Character Languages

Character Languages (p.34) pd

The PHB’s language model rests partly on alignment — each alignment has its own language, and characters know the language of their alignment. Alignment does not exist in Oath-Bound, so naturally, alignment languages do not exist in Oath-Bound.

The remainder of the PHB language model — racial languages, a common tongue, bonus languages from Intelligence — applies as a guideline rather than a mechanical table. Languages in Oath-Bound are handled through the Competency Profile. A character knows the languages their background warrants, established at Session Zero through the same mediated discussion that produces the rest of their profile.

The Intelligence-based limit on additional languages is a reference point for what is plausible, not a hard ceiling. A character with a background that credibly accounts for multiple languages may have them regardless of their Intelligence score, subject to GM agreement at Session Zero.

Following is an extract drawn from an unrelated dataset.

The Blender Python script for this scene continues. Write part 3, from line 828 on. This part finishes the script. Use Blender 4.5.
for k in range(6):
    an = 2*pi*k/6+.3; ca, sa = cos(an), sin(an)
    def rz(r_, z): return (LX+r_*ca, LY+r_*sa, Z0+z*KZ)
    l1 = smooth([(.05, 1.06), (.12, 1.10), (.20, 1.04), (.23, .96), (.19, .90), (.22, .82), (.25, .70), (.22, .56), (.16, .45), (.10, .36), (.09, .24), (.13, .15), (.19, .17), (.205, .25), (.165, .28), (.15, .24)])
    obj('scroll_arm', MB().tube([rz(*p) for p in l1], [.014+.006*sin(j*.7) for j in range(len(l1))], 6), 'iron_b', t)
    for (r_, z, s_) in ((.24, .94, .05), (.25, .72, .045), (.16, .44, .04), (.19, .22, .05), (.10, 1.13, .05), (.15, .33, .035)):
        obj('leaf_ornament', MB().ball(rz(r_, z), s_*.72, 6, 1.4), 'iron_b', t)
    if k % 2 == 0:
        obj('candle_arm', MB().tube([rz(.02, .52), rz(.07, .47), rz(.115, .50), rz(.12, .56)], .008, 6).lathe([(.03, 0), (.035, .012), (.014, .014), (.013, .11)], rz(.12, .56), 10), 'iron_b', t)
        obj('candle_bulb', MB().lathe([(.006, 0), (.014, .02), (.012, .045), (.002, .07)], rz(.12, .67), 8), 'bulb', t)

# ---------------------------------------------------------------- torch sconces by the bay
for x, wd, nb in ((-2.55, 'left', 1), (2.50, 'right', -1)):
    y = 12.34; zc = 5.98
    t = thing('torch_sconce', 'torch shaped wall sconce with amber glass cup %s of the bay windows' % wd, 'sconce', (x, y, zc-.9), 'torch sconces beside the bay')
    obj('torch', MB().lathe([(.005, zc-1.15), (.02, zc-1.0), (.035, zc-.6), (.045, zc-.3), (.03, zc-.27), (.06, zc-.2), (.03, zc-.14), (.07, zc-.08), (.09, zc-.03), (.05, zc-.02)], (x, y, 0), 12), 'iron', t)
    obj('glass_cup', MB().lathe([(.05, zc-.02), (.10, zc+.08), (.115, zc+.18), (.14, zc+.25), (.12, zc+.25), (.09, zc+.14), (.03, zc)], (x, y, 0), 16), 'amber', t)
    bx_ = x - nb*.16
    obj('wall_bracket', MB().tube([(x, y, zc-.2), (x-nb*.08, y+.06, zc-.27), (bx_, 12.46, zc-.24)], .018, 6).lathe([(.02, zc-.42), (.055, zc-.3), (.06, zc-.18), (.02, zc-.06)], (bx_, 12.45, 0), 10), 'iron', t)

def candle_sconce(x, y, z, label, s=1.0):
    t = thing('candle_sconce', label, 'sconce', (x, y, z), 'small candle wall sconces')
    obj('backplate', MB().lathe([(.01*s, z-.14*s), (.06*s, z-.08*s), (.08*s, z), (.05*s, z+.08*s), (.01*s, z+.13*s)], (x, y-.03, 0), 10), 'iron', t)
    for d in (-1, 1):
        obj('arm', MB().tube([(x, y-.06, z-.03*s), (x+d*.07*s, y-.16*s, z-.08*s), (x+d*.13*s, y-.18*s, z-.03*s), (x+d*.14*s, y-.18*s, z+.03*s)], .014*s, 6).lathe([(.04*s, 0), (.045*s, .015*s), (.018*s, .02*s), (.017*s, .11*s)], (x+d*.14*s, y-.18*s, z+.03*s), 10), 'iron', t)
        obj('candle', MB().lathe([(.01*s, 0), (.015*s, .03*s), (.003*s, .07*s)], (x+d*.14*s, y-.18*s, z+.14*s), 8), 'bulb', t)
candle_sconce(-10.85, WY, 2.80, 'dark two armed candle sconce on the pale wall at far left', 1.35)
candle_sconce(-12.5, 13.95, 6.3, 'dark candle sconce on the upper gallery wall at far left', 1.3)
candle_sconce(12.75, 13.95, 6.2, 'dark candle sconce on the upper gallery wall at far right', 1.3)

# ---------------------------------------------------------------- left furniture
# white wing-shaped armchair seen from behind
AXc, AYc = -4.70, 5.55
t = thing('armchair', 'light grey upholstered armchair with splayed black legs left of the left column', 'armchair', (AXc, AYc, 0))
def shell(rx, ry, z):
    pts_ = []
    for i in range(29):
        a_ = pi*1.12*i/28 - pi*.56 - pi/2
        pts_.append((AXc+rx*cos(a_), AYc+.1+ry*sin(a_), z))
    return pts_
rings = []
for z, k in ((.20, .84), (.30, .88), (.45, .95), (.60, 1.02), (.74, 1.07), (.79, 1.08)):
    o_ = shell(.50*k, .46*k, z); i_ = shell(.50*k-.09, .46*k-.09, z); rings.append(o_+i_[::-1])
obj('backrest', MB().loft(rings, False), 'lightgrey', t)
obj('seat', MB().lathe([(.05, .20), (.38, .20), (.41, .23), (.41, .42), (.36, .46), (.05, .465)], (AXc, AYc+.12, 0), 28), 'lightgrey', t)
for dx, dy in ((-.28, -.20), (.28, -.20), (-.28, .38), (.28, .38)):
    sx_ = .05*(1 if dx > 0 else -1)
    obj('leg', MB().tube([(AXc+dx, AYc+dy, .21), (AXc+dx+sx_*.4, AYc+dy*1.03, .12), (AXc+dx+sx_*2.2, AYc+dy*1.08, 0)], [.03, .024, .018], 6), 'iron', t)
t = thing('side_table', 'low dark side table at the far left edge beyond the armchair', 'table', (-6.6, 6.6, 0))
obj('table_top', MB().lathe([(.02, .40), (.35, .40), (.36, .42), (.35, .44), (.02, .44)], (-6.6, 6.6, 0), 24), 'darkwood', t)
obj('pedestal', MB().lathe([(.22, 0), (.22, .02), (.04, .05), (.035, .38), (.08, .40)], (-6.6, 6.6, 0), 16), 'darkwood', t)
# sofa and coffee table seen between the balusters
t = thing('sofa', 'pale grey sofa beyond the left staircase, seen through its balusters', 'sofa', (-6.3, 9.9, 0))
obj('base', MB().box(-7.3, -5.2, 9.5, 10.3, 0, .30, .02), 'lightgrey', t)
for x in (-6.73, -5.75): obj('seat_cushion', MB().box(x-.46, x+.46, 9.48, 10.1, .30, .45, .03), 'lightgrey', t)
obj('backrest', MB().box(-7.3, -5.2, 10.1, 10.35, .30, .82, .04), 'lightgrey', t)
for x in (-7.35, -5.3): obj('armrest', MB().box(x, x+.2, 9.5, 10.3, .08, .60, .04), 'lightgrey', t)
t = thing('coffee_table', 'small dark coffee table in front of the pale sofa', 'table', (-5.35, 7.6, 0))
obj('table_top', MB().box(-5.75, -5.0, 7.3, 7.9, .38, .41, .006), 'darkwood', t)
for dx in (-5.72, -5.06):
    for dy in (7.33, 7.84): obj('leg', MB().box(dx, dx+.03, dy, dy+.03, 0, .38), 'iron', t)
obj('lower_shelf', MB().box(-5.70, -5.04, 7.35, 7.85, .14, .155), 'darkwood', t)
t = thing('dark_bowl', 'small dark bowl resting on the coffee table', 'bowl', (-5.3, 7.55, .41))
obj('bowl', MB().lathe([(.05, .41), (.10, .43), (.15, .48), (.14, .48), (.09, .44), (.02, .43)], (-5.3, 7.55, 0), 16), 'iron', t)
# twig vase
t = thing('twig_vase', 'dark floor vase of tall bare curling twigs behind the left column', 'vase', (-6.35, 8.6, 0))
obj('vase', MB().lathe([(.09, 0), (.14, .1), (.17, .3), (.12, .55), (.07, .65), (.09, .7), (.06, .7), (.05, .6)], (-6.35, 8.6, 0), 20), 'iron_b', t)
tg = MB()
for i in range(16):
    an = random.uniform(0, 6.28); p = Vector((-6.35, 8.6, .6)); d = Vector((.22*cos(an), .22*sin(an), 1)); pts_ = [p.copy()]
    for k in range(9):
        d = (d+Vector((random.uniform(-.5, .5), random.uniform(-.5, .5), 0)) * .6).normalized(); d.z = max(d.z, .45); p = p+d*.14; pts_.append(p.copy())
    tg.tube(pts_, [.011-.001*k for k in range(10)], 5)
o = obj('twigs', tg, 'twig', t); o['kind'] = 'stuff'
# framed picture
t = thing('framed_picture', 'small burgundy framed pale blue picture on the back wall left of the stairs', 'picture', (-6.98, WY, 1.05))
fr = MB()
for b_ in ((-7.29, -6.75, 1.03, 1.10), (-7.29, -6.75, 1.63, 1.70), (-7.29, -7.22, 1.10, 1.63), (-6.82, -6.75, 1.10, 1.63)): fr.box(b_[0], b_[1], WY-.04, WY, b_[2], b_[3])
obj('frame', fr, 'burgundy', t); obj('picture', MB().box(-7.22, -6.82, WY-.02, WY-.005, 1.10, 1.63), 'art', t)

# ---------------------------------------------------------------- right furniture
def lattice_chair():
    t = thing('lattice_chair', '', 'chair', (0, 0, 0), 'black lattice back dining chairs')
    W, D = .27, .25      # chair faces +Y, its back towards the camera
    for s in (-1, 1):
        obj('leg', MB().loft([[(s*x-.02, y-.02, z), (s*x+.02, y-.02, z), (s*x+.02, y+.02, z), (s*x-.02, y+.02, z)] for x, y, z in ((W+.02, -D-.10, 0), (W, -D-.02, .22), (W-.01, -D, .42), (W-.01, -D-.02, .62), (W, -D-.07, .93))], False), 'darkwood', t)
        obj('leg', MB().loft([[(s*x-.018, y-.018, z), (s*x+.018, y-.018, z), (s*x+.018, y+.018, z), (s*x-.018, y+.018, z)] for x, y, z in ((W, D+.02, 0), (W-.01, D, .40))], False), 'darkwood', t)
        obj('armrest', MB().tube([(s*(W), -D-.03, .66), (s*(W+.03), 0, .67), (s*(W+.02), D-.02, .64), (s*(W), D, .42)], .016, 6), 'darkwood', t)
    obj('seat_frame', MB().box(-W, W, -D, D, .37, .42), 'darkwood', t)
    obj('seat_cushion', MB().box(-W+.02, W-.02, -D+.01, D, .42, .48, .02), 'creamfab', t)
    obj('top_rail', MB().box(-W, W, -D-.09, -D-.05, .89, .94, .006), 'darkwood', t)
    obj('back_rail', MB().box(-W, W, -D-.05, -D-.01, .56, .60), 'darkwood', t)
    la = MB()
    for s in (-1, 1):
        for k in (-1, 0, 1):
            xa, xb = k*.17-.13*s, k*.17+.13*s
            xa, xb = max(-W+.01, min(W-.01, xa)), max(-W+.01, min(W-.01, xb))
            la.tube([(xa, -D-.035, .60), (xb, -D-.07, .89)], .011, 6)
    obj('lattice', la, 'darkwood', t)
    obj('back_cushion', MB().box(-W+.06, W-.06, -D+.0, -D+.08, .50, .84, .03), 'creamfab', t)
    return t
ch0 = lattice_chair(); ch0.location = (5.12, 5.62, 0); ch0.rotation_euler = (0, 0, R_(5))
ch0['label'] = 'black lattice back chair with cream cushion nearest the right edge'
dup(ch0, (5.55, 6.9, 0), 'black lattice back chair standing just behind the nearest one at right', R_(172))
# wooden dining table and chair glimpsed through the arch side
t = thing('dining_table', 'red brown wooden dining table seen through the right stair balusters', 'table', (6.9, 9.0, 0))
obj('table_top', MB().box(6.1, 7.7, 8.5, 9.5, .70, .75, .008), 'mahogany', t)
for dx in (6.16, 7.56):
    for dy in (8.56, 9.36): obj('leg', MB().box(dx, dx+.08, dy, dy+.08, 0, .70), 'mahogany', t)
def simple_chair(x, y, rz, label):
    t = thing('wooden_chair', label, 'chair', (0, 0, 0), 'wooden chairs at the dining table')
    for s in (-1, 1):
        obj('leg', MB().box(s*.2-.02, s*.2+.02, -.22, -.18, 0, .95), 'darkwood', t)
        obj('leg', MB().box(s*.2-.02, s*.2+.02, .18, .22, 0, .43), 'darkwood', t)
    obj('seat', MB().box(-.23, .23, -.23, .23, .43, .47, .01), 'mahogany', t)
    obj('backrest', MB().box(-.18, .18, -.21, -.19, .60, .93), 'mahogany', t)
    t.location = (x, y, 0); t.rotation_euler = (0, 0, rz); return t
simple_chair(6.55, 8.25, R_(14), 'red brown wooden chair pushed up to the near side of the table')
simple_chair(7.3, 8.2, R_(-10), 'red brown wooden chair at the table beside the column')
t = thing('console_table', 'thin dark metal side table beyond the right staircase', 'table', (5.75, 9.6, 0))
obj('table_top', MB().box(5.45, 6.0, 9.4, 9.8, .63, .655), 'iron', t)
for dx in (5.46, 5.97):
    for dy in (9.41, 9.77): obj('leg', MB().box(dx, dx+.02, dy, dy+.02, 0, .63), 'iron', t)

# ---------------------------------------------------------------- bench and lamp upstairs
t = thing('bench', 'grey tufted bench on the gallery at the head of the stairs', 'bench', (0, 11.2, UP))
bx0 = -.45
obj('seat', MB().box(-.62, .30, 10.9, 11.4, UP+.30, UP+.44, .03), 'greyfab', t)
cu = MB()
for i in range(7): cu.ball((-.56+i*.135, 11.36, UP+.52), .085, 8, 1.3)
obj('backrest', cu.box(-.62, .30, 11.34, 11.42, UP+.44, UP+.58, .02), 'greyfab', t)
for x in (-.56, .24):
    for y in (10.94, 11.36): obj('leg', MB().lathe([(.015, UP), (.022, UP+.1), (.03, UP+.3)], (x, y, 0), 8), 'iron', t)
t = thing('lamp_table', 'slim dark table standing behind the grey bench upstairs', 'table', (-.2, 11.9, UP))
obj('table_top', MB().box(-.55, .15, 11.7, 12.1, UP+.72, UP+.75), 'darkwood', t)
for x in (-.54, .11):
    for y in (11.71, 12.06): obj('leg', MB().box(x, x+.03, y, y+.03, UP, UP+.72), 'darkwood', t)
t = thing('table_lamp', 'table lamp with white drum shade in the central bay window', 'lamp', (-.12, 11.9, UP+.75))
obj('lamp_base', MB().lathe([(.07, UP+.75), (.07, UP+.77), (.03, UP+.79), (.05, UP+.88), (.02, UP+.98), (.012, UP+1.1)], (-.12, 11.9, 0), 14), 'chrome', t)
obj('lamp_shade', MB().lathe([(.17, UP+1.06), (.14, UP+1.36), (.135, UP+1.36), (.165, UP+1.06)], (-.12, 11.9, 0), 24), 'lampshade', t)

The common tongue in Oath-Bound is Markish — a colloquial and expressive language spoken by most Exceptional Actors and the majority of the people they encounter. It is the language of trade, civic life, and everyday exchange across much of the setting. Some societies speak variants of Markish, or related languages that share enough common root to be partially intelligible; others require genuine competency to navigate fluently. The GM establishes which languages and variants are present in the specific campaign.

Racial languages apply as written for the supported player character races — Dwarves, Elves, Halflings, and Humans — where those languages exist in the campaign setting.

Thieves' Cant is not used as a formal PHB construct. Most criminal syndicates and guilds have developed regional patois that serves the same function — keeping the content of a conversation opaque to outsiders who happen to overhear it. These are organic, setting-specific, and not a unified secret language. A Gray Actor’s familiarity with such a patois is a Competency Profile matter, established at Session Zero or developed through play.